Google Groups no longer supports new Usenet posts or subscriptions. Historical content remains viewable.
Dismiss

A Story of Floating Weeds on DVD

6 views
Skip to first unread message

Max Nineteennineteen

unread,
Apr 30, 2004, 11:48:03 AM4/30/04
to
Here's a silent DVD that will likely be a bit overlooked; but if you
liked Bed and Sofa, you will find this another foreign silent with a
directness in the telling and a frankness about sexual matters that
makes it quite interesting and unusual.

The movie is Yasujiro Ozu's 1934 silent version of A Story of Floating
Weeds, paired in a Criterion set with its better known 1959 remake,
Floating Weeds. Floating Weeds has never been one of my favorite
Ozus, though it's probably among his most accessible ones, being more
melodramatic and less repressed than most of them. An acting troupe
stops in a small village, and the head of the troupe visits a long-ago
lover and his son (who believes his father to have been a dead civil
servant, not a low-class actor), while the father's jealous girlfriend
in the troupe conspires to cause trouble.

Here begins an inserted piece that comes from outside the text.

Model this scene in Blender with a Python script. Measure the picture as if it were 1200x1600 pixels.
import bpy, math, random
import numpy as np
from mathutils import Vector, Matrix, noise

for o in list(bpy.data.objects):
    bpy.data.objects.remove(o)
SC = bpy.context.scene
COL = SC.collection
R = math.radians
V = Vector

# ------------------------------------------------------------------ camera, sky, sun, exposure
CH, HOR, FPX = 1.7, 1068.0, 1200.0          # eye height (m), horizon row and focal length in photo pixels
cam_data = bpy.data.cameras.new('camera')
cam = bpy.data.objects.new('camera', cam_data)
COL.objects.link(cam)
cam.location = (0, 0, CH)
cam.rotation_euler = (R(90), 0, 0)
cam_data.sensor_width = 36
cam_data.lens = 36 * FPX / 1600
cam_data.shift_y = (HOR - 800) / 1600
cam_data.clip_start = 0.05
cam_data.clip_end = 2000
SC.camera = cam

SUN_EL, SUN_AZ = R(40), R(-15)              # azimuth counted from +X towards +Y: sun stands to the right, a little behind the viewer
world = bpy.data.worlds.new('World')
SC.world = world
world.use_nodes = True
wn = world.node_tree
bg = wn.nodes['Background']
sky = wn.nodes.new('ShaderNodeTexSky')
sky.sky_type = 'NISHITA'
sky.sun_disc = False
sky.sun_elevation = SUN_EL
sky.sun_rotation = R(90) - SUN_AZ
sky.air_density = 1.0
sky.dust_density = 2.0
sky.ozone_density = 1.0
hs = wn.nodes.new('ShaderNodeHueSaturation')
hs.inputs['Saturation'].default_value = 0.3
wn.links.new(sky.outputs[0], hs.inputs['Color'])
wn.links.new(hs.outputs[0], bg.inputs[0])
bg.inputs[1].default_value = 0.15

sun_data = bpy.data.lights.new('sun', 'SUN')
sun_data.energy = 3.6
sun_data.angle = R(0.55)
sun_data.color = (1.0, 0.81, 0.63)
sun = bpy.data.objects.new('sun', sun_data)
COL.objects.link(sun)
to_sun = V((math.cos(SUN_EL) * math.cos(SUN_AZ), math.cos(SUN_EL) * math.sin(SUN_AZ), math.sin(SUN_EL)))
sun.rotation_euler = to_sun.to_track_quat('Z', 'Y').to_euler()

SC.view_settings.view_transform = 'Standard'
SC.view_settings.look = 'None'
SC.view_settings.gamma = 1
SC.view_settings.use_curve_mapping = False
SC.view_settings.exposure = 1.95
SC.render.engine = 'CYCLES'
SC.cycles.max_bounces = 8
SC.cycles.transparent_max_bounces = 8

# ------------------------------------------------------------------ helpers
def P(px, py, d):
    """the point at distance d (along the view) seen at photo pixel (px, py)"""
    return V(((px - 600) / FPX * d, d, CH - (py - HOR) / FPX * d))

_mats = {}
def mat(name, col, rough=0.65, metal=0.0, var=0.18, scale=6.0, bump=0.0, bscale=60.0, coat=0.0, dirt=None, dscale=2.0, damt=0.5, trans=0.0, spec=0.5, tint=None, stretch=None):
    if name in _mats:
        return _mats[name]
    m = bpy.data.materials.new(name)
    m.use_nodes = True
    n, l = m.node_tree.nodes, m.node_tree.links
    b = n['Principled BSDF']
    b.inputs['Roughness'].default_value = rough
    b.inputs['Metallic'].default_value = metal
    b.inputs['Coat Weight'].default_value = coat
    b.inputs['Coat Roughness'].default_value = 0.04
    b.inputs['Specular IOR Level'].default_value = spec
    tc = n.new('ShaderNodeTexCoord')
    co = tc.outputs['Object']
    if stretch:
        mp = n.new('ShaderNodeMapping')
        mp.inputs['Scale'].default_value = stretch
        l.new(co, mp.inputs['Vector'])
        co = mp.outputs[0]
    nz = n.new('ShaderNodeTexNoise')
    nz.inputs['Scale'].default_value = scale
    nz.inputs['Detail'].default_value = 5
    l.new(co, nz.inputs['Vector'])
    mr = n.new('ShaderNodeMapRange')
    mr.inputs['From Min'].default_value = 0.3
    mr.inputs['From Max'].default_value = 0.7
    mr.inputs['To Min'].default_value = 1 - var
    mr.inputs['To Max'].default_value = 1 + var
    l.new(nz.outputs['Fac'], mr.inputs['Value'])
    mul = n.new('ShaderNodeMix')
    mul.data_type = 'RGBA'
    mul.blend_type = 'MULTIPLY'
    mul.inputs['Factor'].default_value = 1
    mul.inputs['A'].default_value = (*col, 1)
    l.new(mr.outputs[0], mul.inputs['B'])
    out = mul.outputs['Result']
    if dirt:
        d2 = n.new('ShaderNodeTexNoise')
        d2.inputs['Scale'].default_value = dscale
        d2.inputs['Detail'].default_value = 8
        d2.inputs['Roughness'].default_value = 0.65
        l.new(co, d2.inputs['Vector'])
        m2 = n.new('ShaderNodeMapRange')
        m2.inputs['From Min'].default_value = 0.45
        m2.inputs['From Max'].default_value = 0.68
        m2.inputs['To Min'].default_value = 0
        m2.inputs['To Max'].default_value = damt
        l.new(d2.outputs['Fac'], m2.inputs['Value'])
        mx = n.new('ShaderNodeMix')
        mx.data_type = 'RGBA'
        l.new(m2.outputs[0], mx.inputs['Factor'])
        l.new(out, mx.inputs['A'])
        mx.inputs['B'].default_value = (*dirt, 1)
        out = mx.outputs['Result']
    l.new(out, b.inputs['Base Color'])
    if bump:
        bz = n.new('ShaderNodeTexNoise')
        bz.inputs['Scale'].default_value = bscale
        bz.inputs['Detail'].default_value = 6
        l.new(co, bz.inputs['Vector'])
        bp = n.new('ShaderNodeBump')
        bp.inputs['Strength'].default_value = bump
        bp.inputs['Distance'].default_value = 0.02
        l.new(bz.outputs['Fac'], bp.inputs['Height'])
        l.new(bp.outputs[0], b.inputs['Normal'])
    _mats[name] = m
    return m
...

The story reputedly is inspired by a 1928 American film, The Barker,
though Ozu is also supposed to have been very impressed by King
Vidor's The Stranger's Return (1933), and there's just enough
similarity in the theme of a bittersweet homecoming and the personal
changes it effects to believe it. Curiously, though this film seems
more directly inspired by Hollywood than other Ozu silents like I Was
Born, But or An Inn at Tokyo, it also seems to be pointing the way
much more clearly to the "Japanese-ness" of his later work, with the
sitting-level compositions and the scene-setting shots of empty rooms
that are the most obvious trademarks of his style. It also has the
kind of parental sacrifice theme that would be the subject of nearly
all his films after a certain point (and which also, of course,
probably reflects the influence of 20s-30s Hollywood movies of the
Stella Dallas type).

The print material Criterion used is superb; the tonal range and
pictorial quality is excellent and there are only occasional blemishes
and jitters in one scene. It is one of the best-looking silent DVDs I
have seen, period. And, you get a nice color movie with it. Check it
out.

Kirk Henderson

unread,
Jun 3, 2004, 6:17:31 PM6/3/04
to
Saw both versions of this just recently. I preferred the cast of the
silent version, but the color remake was also very effective. The
locales of the silent version were more open and "country," than the
color film, which seemed confined. The '34 silent also has more
movement and screen activity. For example, the scene where the "Uncle"
and son are fishing in the silent version takes place on a swift
riverbank, with the two recasting their lines repeatedly as they talk.
In the color version the same two characters just sit on dockside with
their lines hanging into the sea. What I really liked about the '59
color version was the color itself. The use of red was phenomenal. Did
you notice how every scene was offset by some brilliant red somewhere in
the shot? This could be on a woman's obi of her kimono or red flowers
or a flag graphic or a red bicycle, etc. etc. And the position of red
objects was important too. Red became the color of emotion and love in
the story. By the end of the film, as the train rides away with the two
lovers who have made up, we see the two red tail lights of the train
zoom off. Just perfect. Every shot of that film is exceptional.
Painterly. Compositionally strong. Both films are worth seeing. But
see the silent version first for the story. The comparison of the color
remake will be all the more interesting.